Connection to this news: The additive model is a political compromise: it rewards population-heavy northern states with more new seats while still giving southern states additional representation — making it more palatable to all regional parties.


Representation, Democracy, and the Size of Parliament

The size of a legislature relative to its population is a key indicator of representational democracy. India has one of the lowest MP-to-population ratios among major democracies. Expanding the Lok Sabha is consistent with international norms but raises questions about the effective functioning of Parliament.
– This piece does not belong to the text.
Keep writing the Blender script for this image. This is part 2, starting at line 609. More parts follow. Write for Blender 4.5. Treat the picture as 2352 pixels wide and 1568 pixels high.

  • Current ratio: 1 MP per ~2.5 million people (one of the highest in the world).
  • United States: 435 House members for ~340 million people (~780,000 people per representative).
  • United Kingdom: 650 MPs for ~67 million people (~103,000 per MP).
  • India after expansion to 816: ~1 MP per ~1.7 million people — still a high ratio.
  • Functional concerns: Larger houses risk reduced efficiency, longer debates, coordination challenges.
  • Historical context: India's Constituent Assembly originally envisaged a larger House; the 543-seat limit was set pragmatically.
  • The Lok Sabha's committee system (Parliamentary Standing Committees) would need to expand to accommodate 816 members effectively.

Connection to this news: The expansion is framed as a women's representation measure but has broader implications for federal balance, parliamentary efficiency, and India's democratic architecture — all fertile ground for GS2 Mains analysis.


Key Facts & Data

  • Current Lok Sabha: 543 seats (Article 81 limit: 550).
  • Proposed expansion: 543 → 816 seats; new majority mark: 409.
  • Women's seats: 273 of 816 (one-third, as per 106th Amendment).
  • Seat changes (projected with 2011 Census): UP 80→120, Bihar 40→60, Tamil Nadu 39→58-59, Kerala 20→30.
  • 84th Constitutional Amendment (2002): Seat freeze until first post-2026 census.
  • Article 81: Composition of Lok Sabha — requires amendment to raise the 550-seat ceiling.
  • Article 368: Special majority (two-thirds) + state ratification required for amendment.
  • 106th Constitutional Amendment (2023): Articles 330A, 332A, 334A — 33% women's reservation tied to post-census delimitation.
  • The proposed bills would delink implementation from future census/delimitation using 2011 data.